About This Performance

The composer/performer pairing of Igor Stravinsky and violinist Samuel Dushkin was one of modern history’s most celebrated. Their relationship is paralleled by one of the most accomplished contemporary duos, Anthony Marwood and Thomas Adès, who brilliantly bring Stravinsky and Dushkin’s legacy to life. Thomas Adès returns following a triumphant San Francisco Performances debut in 2007 and Anthony Marwood makes his debut after enormous success performing Adès’ Violin Concerto on tour in 2006.

Artist Biography

In May 2006 Anthony Marwood was named Instrumentalist of the Year at the Royal Philharmonic Society Awards, the first string player to receive this honour in more than a decade, and confirming him as one of the most sought-after and versatile violinists of his generation.

Engagements in the 2006/7 season included a tour of Germany as soloist/director with the Academy of St Martin in the Fields, concertos with the Chamber Orchestra of Europe at the Barbican and the Edinburgh Festival, the London Philharmonic at the South Bank, the City of Birmingham Symphony Orchestra in Paris, and the NDR Hamburg. Engagements in the current season and beyond include concertos with the Mariinsky Orchestra under Valery Gergiev, the St Paul Chamber Orchestra, Baltimore Symphony Orchestra, RTE National Symphony Orchestra of Ireland, Philharmonia, CBSO, Scottish Chamber Orchestra, Manchester Camerata, Colorado Symphony and Warsaw Philharmonic, as well as two US tours with the Irish Chamber Orchestra. He will return to the BBC Proms in September of this year.

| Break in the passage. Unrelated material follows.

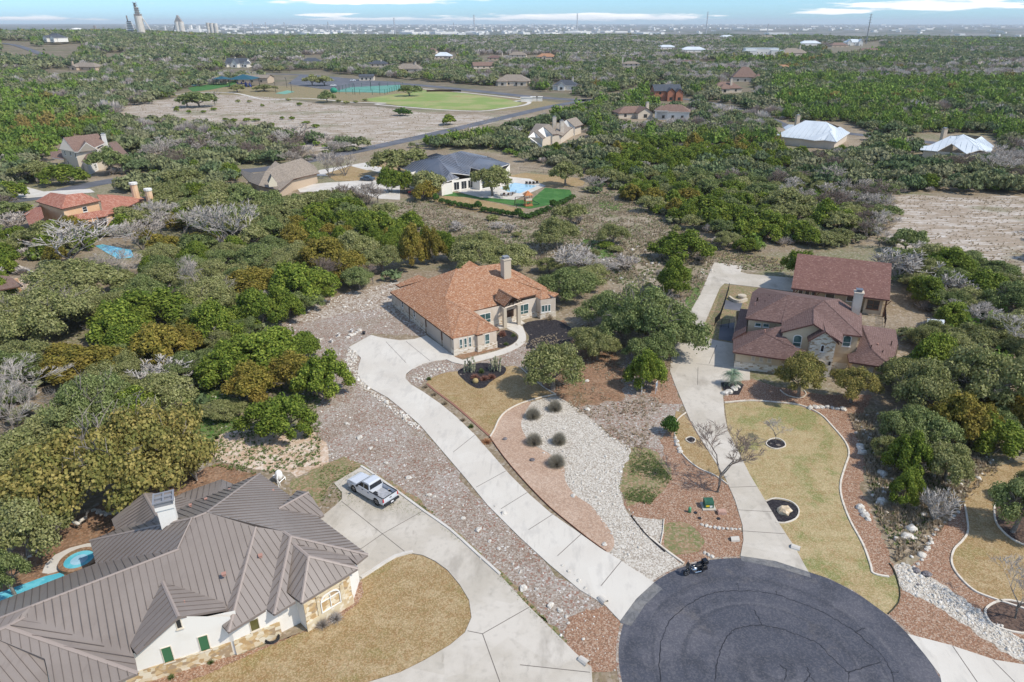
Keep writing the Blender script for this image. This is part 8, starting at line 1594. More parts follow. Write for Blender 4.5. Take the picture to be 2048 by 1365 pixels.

In January 2006 he became Artistic Director of the Irish Chamber Orchestra and of the Shannon International Music Festival. In summer 2006 he took part in a major tour as soloist/director with the Australian Chamber Orchestra—and will return there in 2009. He is a regular collaborator with the Academy of St Martin in the Fields (their first CD together winning high praise), and in summer 2005 his passion for theatre resulted in a UK tour with the Academy of a fully staged production of Stravinsky's A Soldier's Tale, in which he acted the role of the Soldier as well as playing the violin part—his performance, directed by Lawrence Evans, was picked as one of the cultural highlights of 2005 by the Daily Telegraph. The production was revived to great acclaim in November 2007.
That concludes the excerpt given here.